Most people aren’t sinister. A lot of conservatives have good motivations for their beliefs. A lot of them will consider other viewpoints. If you decide they’re Nazis and shun them, that’s never going to happen. Look at the red and blue political maps and tell me that sea of red doesn’t make you nervous. You’re not going to shrink it by giving up on the people that live there.
And maybe you’d even learn something from them. The Democrats used to be the party that stood up for the poor shitkickers. Now a lot of those people feel the Democrats are coastal snobs who don’t care about them except to lecture them about how backwards they are and to force them to have men in women’s bathrooms. Meanwhile progressive are flabbergasted that people vote against what they see as their own self-interest. We need more coming together here, not less.

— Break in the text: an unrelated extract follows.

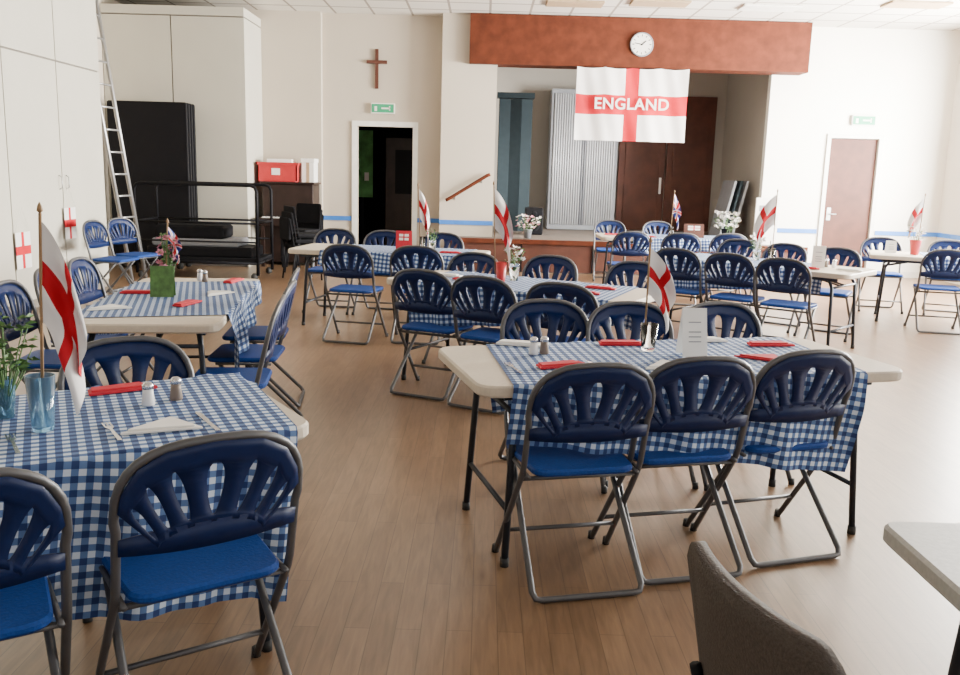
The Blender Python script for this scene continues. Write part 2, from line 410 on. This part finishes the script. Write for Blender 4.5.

Skeletor…”a lot of those people feel the Democrats are coastal snobs who don’t care about them except to lecture them about how backwards they are” because they’ve been told that by a pack of liars. It’s not an actual fact. The Dems don’t do nearly enough for the poor shitkickers, because they’re too busy trying to be “moderate” and “electable” and blah blah blah, but Republicans just outright give them the shaft.
I mean…”coastal snobs”? Come on. How could that be anything but hack-political bullshit?
No, I don’t think so. It’s actually fairly sophisticated. A naive drawer almost always places the eyes too high, for one thing, and the artist knew what s/he was doing with those hands. Hands are hard.
This is pretend-naive drawing. The real thing looks different.